Was bedeutet der "Gang nach Karlsruhe" im Kontext der parlamentarischen Kontrolle?
Der "Gang nach Karlsruhe" bezieht sich auf die Möglichkeit der Opposition, auf Beschluss eines Drittels des Parlaments bereits in Kraft getretene Bundesgesetze dem Bundesverfassungsgericht zur Überprüfung auf ihre Verfassungsmäßigkeit vorzulegen (abstrakte Normenkontrolle). Dies dient als rechtliche Kontrollmöglichkeit.

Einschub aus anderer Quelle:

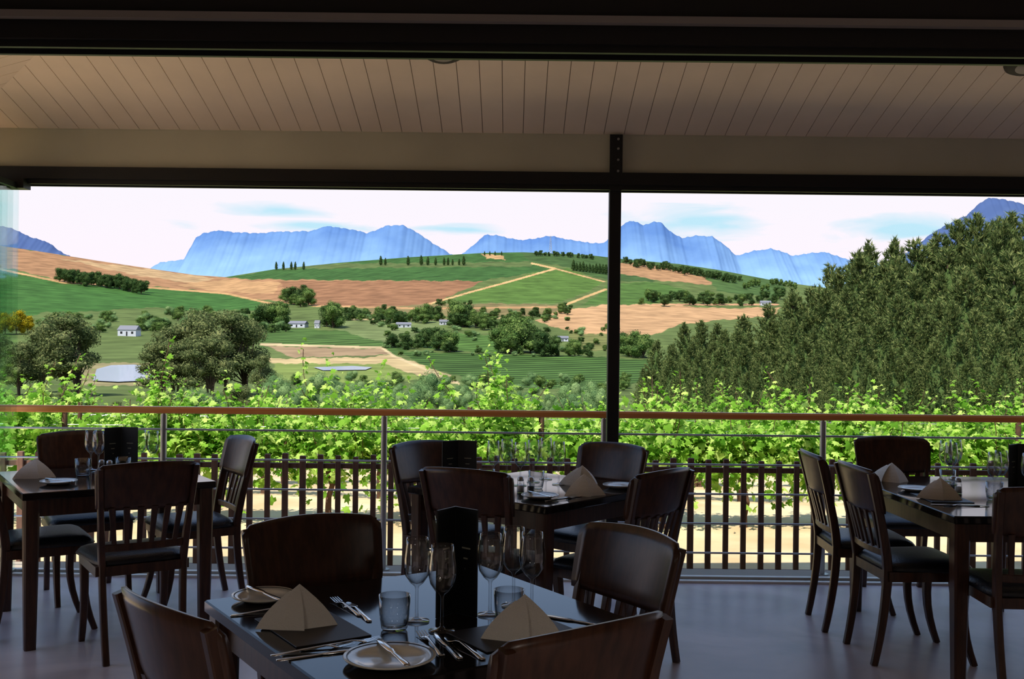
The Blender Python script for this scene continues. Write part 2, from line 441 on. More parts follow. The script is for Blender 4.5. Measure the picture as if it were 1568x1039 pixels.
def fork_mesh():
    m=MB(); flatstrip(m,[(-.10,.006,.001),(-.09,.009,.001),(-.04,.005,.004),(.03,.0035,.008),(.045,.006,.006),(.055,.013,.003),(.065,.013,.002)],.002,M_silver)
    for k in range(4):
        x=-.0105+.007*k; m.add([(x-.002,.064,.002),(x+.002,.064,.002),(x+.001,.105,.007),(x-.001,.105,.007),(x-.002,.064,.004),(x+.002,.064,.004),(x+.001,.105,.008),(x-.001,.105,.008)],[(0,3,2,1),(4,5,6,7),(0,1,5,4),(1,2,6,5),(2,3,7,6),(3,0,4,7)],M_silver)
    return m.mesh('table_fork')
def mat_mesh():
    m=MB(); m.box(-.15,.15,-.1,.1,0,.003,M_mat,bev=.001); return m.mesh('placemat')
def menu_mesh(h=.29,w=.115,spread=52,name='menu_booklet'):
    m=MB()
    for sgn in(-1,1):
        T=Matrix.Rotation(math.radians(sgn*spread),4,'Z')
        m.box(-.003,.003,-w,0,0,h,M_menu,T=T,bev=.001)
        for k in range(3): m.box(-.0036,.0036,-w*.72+.01*k,-w*.35-.006*k,h*.62-.028*k,h*.62-.028*k+.004,M_print,T=T)
    m.cyl((0,0,0),(0,0,h),.005,.005,M_menu,8)
    return m.mesh(name)
def shaker_mesh(fill,name):
    m=MB(); m.lathe([(0,.001),(.018,.001),(.019,.01),(.017,.05),(.014,.06)],M_wine,16); m.lathe([(0,.003),(.016,.003),(.0155,.035),(0,.036)],fill,16); m.lathe([(.015,.058),(.016,.062),(.015,.075),(.008,.08),(0,.081)],M_steel,16); return m.mesh(name)
WG=wine_mesh();TU=tumbler_mesh();PL=plate_mesh(.09);PL2=plate_mesh(.108);NP=napkin_mesh();KN=knife_mesh();SP=spoon_mesh();FK=fork_mesh();PMt=mat_mesh();MN=menu_mesh(.29,.085,40);MNs=menu_mesh(.24,.10,60,'menu_booklet');SH=shaker_mesh(M_salt,'salt_shaker');PS=shaker_mesh(M_pepper,'pepper_shaker')
def put(me,name,x,y,deg=0,dz=0): return place(me,name,(x,y,ZT+dz),math.radians(deg))
# front table
for x,y in((-.245,2.77),(-.172,2.68),(-.052,2.84),(.012,2.94),(.062,2.87)): put(WG,'wine_glass',x,y)
put(TU,'water_tumbler',-.295,2.69); put(TU,'water_tumbler',.0,2.76)
put(PL,'side_plate',-.70,2.98); put(KN,'table_knife',-.70,2.98,40,.019)
put(PL2,'side_plate',-.275,2.42); put(KN,'table_knife',-.27,2.43,25,.019)
put(PMt,'placemat',-.51,2.70,-57); put(NP,'napkin',-.55,2.74,12,.003)
put(PMt,'placemat',.02,2.66,33); put(NP,'napkin',.04,2.655,0,.003)
put(MN,'menu_booklet',-.150,2.87,8)
for i,(x,y,a) in enumerate(((-.47,2.50,-62),(-.44,2.47,-62),(-.41,2.545,-62))): put((FK,KN,FK)[i],('table_fork','table_knife','table_fork')[i],x,y,a)
put(SP,'dessert_spoon',-.41,2.85,25); put(FK,'table_fork',-.45,2.90,30)
put(FK,'table_fork',-.19,2.56,20); put(KN,'table_knife',-.15,2.55,20);put(SP,'dessert_spoon',-.105,2.53,28)
put(KN,'table_knife',.17,2.79,60); put(FK,'table_fork',-.66,2.85,-60)
# left table
for x,y in((-2.33,5.80),(-2.26,5.73),(-2.07,5.84),(-1.98,5.78)): put(WG,'wine_glass',x,y)
put(TU,'water_tumbler',-2.28,5.57); put(TU,'water_tumbler',-2.1,5.66)
put(NP,'napkin',-2.50,5.50,25); put(PL,'side_plate',-2.27,5.25); put(PL,'side_plate',-1.78,5.62); put(KN,'table_knife',-2.27,5.25,60,.019)
put(MNs,'menu_booklet',-2.17,5.82,20); put(SH,'salt_shaker',-2.2,5.62); put(PS,'pepper_shaker',-2.15,5.60)
put(KN,'table_knife',-2.0,5.35,33); put(FK,'table_fork',-1.95,5.40,33)
# middle table
for x,y in((-.09,5.43),(-.02,5.53),(.05,5.37),(.12,5.50),(.19,5.62),(.25,5.42)): put(WG,'wine_glass',x,y)
put(TU,'water_tumbler',.13,5.26); put(TU,'water_tumbler',-.12,5.3)
put(SH,'salt_shaker',.05,5.12); put(PS,'pepper_shaker',.10,5.10)
put(NP,'napkin',.36,5.09,10); put(NP,'napkin',.37,5.44,-20); put(PL,'side_plate',.14,4.95); put(PL,'side_plate',.56,5.33)
put(MNs,'menu_booklet',-.265,5.27,10); put(KN,'table_knife',.27,4.96,-50); put(FK,'table_fork',.24,4.92,-50); put(KN,'table_knife',.14,4.95,30,.019)
# right table
for x,y in((2.38,5.72),(2.46,5.78),(2.36,5.60),(2.38,5.14),(2.45,5.22),(2.53,5.10)): put(WG,'wine_glass',x,y)
put(TU,'water_tumbler',2.3,5.5); put(TU,'water_tumbler',2.33,5.03)
put(NP,'napkin',2.08,5.72,-60); put(NP,'napkin',2.09,5.08,-20,.003); put(PMt,'placemat',2.1,5.09,88)
put(SH,'salt_shaker',2.25,5.25); put(PS,'pepper_shaker',2.25,5.31); put(MNs,'menu_booklet',2.62,5.40,10)
put(PL,'side_plate',2.07,5.33); put(KN,'table_knife',2.07,4.86,85); put(FK,'table_fork',2.12,4.85,85); put(PL,'side_plate',2.3,4.75)

# ---------------------------------------------------------------- terrain
def un(x,y):
    dx,dy=x-784,y-519.5
    return (dx+dy*K)/F,(dy-dx*K)+519.5
crest_px=[(-700,360),(-200,365),(0,376),(50,383),(100,391),(150,399),(230,411),(300,421),(345,424),(420,412),(520,402),(620,394),(740,387),(800,386),(830,387),(900,390),(960,397),(1040,404),(1100,413),(1200,432),(1300,445),(1500,450),(2200,450)]
cu=np.array([un(*p)[0] for p in crest_px]); cv=np.array([un(*p)[1] for p in crest_px])
def crest(u): return np.interp(u,cu,cv)
YL=np.array([40,60,90,180,320,480,650.]); VL=np.array([700,690.5,660,620,590,560,530.])
EXP=.8; YC=1750.
def V_of(Y,u):
    c=crest(u); s=np.clip((Y-650)/(YC-650),0,1)
    return np.where(Y<=650,np.interp(Y,YL,VL),530+(c-530)*s**EXP)
def Y_of(V,u):
    c=crest(u); V=max(V,c+.01)
    if V>=530: return float(np.interp(-V,-VL,YL))
    return 650+(YC-650)*((530-V)/(530-c))**(1/EXP)
def znear(Y): return np.interp(Y,[6,12,20,40],[-.27,-.36,-1.0,-3.0])
def G(x,y):
    u,V=un(x,y); Y=Y_of(V,float(u)); c=float(crest(u)); V=max(V,c)
    return (u*Y,Y,EYE-(V-519.5)/F*Y)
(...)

Welche Schlussfolgerung zieht die Abhandlung bezüglich der Verfassungswirklichkeit und der Kontrollfunktion des Bundestags?
Die Abhandlung kommt zu dem Schluss, dass es einen Unterschied zwischen Verfassungsfiktion und Verfassungswirklichkeit im Verhältnis von Parlament und Regierung gibt. Der Bundestag als Ganzes fungiert nicht als Kontrolleur der Regierung, aber die parlamentarische Minderheit (die Opposition) erfüllt diese Aufgabe, insbesondere durch die Artikulationsfunktion und die Möglichkeit des "Gangs nach Karlsruhe".
Was wird über die Rolle der Parteien gemäß Artikel 21 des Grundgesetzes im Text gesagt?
Gemäß Artikel 21 Abs. 1 Satz 1 GG sollen die Parteien nur „bei der politischen Willensbildung des Volkes“ mitwirken, was zugleich auch bedeutet: nicht bei der politischen Willensbildung des Staates “, beziehungsweise des Staatsorgans Bundestag. Dies steht im Gegensatz zur faktischen Bedeutung von Fraktionen und Fraktionsdisziplin.